1) Magnetic separation with 1000 and 3000 gauss magnet was effective for separating bottom ash samples that contains higher amount of magnetite. As a result, bulk and skeletal density of strongly magnetic bottom ash were higher than those of as-received bottom ash. Non-magnetic bottom ash showed the lowest bulk and skeletal density.
2) Pozzolanic activity of bottom ash was ranged 53 ~ 62% of fly ash that was stored at the same pond site. Considering the particle agglomeration observed from the fly ash, it is possible to evaluate the pozzolanic activity of bottom ash either as non-pozzolanic or as very weakly pozzolanic.
3) From laboratory scale experiments, non-magnetic bottom ash showed the better performance than strongly magnetic bottom ash in terms of compressive strength and thermal conductivity.

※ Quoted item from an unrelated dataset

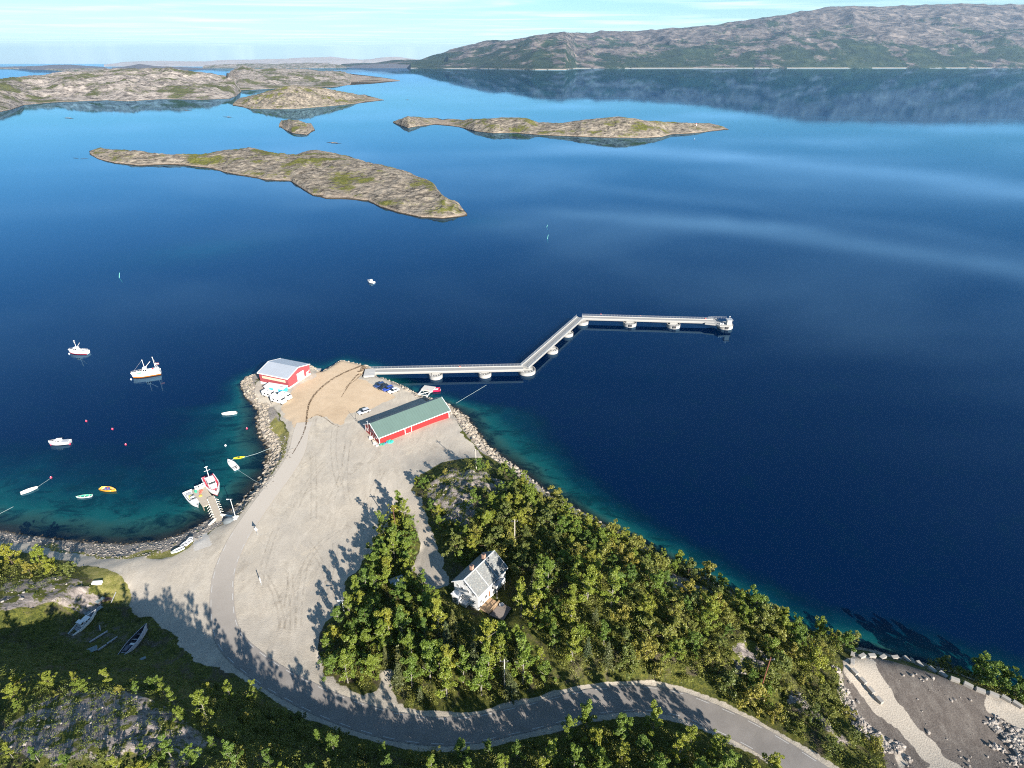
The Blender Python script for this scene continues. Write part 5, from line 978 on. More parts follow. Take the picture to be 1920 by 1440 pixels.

Since large amount of unburnt carbon stayed together with non-magnetic bottom ash, removal of unburnt carbon is a key factor for successful utilization of non-magnetic bottom ash.
4) Masonry cement brick made of magnetic bottom ash showed 40% reduction in unit weight, 20% reduction in thermal conductivity. Utilization of non-magnetic bottom ash for masonry cement brick production after removal of unburnt carbon can also be a successful application, considering the results from laboratory-scale experiments (density and thermal conductivity was lower for non-magnetic bottom ash).